Why It’s Hard to Calculate the Cost of Single Payer in the United States

by Benjamin Studebaker

Lately there has been some back and forth in the states over the expected cost of single payer healthcare. There is a lot of disagreement over how much single payer will cost because single payer grants the state a monopoly over the healthcare system. This means that the state can dictate how much it is going to pay its doctors, its administrators, its nurses, its drug and equipment manufacturers, and so on. Because the state can dictate the cost of single payer, the true cost of the proposal depends on how much the particular people implementing the proposal intend to spend.

Right now, the United States spends about $3.3 trillion on healthcare, equivalent to nearly 18% of GDP. In Britain, the NHS costs the government around 7% of GDP. This is a big gap–America is spending more than twice as much:

So when we talk about single payer, are we talking about a government healthcare system which has to pay 18% of GDP–$3.3 trillion every year–or are we talking about a system which pays 7% of GDP (about $1.3 trillion)? If we spend 7% of GDP, we’re saving Americans $2 trillion dollars. If we spend 18% of GDP, we don’t save a dime.

The decision about how much to spend is a political decision, and it’s all about how much money we need to offer healthcare professionals to incentivise them to do their jobs well. If we make big cuts and this causes healthcare professionals to leave the profession, the quality of our healthcare would deteriorate alongside the cost.

In Britain, this question about how much to spend on the NHS is negotiated and renegotiated over and over. Some British governments look to save taxpayers money by reducing NHS spending, while other British governments look to improve the quality of the service by raising spending. The NHS used to cost a lot less than it does today, but the government expanded the budget significantly in the 00’s to account for Britain’s ageing population. Beginning in 2010, that government was replaced with a government dedicated to reducing the spending level once again:

Generally, reductions in spending occur slowly because of the political resistance which NHS cuts face, both from the healthcare sector unions and from voters.

Of course, if single payer were introduced in the United States, one of the principal justifications would be cost reduction, and single payer would certainly give the federal government the tools to drastically reduce healthcare spending. The question is how far it would be willing to use those tools. Left wing politicians will tell us they’d be willing to go quite far–the further they are willing to go, the more affordable the proposal looks. But right wing think tanks want to make the proposal look unaffordable, so they will claim that costs will not be reduced much if at all.

The truth is that nobody really knows what percentage of GDP the United States would spend on healthcare if it implemented single payer, because nobody knows what level of spending would be politically acceptable in the United States, because nobody has ever tried to implement single payer before at the federal level. We don’t know what level of spending our healthcare professionals will tolerate, and we don’t know what level of spending (and what level of taxation) our voters will consider acceptable.
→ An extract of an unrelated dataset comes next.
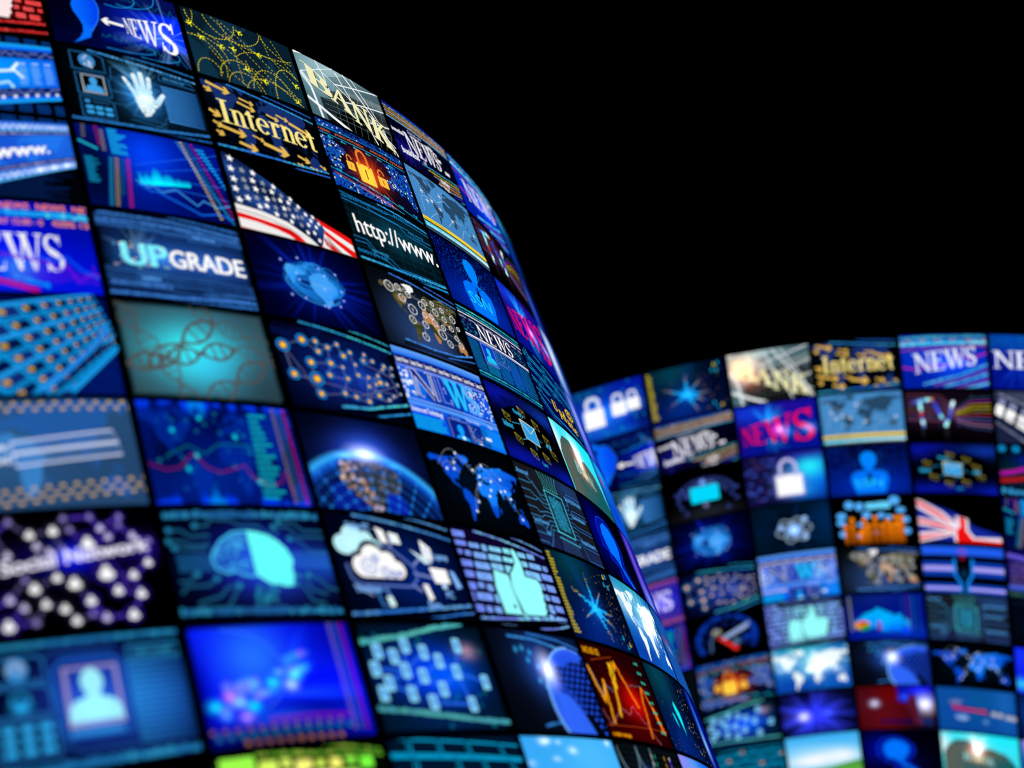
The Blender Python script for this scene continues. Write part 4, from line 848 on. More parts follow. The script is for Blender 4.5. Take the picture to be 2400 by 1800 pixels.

Because we don’t know these things, it is a waste of time to try to calculate the exact cost of single payer before these political negotiations take place. All studies which claim to know what would happen are taking you for a ride. At best, we can say that single payer would give the federal government the legal power to lower healthcare costs, but we don’t know to what extent that power would in practice be exercised. Over 10 years, single payer could cost $33 trillion (if we continued spending 18%) or it could cost $13 trillion (if we spent 7%). Most likely we would end up somewhere in the middle. What we can say is that while single payer would involve tax increases, it would almost certainly leave most households with more discretionary income, insofar as the state would use the power single payer gives it to lower per capita healthcare costs some distance. Though the precise distance–and therefore the precise savings–are impossible to know in advance.

That’s about all anybody can tell you about what a national single payer program costs in the United States. The rest is noise.